▶ _What to produce_: Repeat only the lines running from the beginning of the material through the line that contains "COL = sc.collection".

▶ _Recorded data_:

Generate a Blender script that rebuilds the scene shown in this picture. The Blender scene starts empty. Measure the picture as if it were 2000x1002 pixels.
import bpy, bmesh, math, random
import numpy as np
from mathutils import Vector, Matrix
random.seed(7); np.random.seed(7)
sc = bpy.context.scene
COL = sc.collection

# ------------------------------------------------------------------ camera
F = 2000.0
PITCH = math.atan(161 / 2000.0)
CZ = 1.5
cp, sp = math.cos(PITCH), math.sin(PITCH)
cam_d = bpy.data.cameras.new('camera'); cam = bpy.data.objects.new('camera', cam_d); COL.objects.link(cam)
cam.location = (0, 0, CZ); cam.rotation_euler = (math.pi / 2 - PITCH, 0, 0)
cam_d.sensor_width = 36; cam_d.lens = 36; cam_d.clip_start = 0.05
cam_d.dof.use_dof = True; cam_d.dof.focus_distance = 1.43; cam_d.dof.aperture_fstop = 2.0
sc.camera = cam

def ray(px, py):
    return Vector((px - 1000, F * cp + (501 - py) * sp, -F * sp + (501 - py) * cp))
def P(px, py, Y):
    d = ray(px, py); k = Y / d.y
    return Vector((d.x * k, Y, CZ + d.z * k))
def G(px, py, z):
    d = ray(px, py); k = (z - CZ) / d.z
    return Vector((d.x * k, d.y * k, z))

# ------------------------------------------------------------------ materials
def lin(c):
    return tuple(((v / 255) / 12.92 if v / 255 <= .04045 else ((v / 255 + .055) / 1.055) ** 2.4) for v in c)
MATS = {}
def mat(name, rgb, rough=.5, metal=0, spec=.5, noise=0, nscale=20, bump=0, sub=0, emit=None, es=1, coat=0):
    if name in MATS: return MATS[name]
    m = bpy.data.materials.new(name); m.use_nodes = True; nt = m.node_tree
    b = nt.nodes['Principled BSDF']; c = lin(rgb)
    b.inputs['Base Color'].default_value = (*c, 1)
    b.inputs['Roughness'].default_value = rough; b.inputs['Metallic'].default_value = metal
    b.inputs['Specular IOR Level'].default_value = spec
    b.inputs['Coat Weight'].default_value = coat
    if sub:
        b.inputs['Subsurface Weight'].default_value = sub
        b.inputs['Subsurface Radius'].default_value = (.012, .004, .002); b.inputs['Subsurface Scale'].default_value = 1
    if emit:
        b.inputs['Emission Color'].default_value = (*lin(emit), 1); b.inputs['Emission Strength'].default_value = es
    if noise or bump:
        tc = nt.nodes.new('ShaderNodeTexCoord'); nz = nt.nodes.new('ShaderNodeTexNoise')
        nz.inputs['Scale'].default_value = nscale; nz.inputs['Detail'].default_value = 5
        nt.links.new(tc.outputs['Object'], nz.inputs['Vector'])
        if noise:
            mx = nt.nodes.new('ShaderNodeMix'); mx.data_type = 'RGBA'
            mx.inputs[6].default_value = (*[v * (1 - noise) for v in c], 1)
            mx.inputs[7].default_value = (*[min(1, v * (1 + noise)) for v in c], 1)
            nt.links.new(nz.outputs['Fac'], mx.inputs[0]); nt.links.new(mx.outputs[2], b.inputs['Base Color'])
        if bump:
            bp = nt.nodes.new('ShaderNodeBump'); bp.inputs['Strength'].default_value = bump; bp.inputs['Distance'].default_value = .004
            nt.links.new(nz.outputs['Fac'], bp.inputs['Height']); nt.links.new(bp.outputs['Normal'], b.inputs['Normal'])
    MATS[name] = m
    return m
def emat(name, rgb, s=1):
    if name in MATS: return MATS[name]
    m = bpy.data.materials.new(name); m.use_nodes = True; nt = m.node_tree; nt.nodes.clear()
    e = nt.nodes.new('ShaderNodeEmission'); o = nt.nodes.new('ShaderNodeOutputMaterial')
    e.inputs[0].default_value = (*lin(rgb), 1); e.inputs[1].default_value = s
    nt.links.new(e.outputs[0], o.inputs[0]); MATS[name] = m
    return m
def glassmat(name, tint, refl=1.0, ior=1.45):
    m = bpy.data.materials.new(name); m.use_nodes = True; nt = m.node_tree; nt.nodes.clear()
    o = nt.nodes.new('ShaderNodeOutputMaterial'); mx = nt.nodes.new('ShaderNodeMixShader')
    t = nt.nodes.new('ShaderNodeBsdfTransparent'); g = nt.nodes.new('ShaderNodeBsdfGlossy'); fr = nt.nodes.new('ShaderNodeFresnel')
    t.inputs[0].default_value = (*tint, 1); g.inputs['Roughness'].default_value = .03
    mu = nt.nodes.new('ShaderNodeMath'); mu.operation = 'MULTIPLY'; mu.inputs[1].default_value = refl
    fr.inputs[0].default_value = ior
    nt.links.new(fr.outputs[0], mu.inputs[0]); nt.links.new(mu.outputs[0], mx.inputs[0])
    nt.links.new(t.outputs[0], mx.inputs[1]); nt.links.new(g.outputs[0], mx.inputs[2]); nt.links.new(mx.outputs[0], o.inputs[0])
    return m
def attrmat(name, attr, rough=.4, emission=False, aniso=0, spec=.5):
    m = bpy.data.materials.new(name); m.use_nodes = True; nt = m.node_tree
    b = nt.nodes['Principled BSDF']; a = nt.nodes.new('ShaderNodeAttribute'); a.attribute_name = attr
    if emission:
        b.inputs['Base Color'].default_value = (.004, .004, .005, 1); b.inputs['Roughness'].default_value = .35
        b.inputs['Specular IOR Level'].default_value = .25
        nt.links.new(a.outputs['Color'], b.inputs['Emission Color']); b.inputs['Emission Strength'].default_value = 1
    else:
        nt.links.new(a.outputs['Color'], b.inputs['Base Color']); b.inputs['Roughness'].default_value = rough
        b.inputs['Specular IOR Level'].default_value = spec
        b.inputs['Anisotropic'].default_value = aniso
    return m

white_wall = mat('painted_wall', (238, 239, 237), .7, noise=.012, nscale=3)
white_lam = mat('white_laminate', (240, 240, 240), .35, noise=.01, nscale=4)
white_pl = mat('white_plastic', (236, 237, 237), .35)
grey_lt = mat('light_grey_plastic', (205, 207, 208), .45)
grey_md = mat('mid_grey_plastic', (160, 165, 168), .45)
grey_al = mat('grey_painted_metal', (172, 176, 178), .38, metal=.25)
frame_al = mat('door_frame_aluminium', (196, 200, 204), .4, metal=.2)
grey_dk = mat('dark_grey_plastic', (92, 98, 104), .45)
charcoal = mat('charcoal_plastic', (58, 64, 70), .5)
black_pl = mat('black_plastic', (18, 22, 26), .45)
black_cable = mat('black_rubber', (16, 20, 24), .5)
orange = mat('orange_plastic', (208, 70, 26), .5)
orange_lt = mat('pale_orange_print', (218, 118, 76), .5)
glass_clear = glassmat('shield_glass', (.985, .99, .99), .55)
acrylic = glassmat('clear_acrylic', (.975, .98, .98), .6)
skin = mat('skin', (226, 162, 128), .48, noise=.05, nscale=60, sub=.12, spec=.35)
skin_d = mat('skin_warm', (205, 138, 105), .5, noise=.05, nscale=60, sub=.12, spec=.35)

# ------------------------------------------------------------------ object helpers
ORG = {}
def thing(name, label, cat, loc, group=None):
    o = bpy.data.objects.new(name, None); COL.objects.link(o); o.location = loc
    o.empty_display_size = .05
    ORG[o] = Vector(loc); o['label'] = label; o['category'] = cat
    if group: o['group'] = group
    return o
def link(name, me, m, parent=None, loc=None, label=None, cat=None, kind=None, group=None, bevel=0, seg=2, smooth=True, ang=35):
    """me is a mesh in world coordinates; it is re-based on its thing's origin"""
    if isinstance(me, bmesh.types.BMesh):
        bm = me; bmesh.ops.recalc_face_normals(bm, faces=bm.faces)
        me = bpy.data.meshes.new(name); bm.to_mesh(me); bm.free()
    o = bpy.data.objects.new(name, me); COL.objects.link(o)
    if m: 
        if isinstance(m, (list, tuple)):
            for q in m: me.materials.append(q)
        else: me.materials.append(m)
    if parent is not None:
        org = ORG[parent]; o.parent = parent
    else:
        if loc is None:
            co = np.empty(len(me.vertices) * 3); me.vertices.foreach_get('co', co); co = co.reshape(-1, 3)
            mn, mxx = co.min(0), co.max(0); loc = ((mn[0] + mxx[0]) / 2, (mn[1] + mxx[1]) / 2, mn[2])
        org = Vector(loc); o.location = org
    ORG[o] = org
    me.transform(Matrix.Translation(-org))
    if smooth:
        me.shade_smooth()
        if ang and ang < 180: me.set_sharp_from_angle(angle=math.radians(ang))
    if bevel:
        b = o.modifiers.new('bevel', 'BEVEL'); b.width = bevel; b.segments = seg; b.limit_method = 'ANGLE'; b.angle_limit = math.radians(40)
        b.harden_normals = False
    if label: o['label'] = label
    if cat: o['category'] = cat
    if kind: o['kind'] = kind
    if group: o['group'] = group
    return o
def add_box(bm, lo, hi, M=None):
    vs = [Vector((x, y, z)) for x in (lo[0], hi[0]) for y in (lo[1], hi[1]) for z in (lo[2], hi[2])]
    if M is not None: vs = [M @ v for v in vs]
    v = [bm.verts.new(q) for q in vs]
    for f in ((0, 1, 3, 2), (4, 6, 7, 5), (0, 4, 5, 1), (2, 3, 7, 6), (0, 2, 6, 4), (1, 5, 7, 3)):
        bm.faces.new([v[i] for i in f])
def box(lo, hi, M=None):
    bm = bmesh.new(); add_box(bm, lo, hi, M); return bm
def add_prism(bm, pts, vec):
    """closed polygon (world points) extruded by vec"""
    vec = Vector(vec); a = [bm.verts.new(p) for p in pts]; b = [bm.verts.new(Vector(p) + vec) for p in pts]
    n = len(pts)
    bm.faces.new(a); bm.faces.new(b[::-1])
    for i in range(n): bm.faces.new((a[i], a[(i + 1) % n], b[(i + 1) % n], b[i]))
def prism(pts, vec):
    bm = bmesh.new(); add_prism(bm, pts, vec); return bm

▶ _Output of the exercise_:
Generate a Blender script that rebuilds the scene shown in this picture. The Blender scene starts empty. Measure the picture as if it were 2000x1002 pixels.
import bpy, bmesh, math, random
import numpy as np
from mathutils import Vector, Matrix
random.seed(7); np.random.seed(7)
sc = bpy.context.scene
COL = sc.collection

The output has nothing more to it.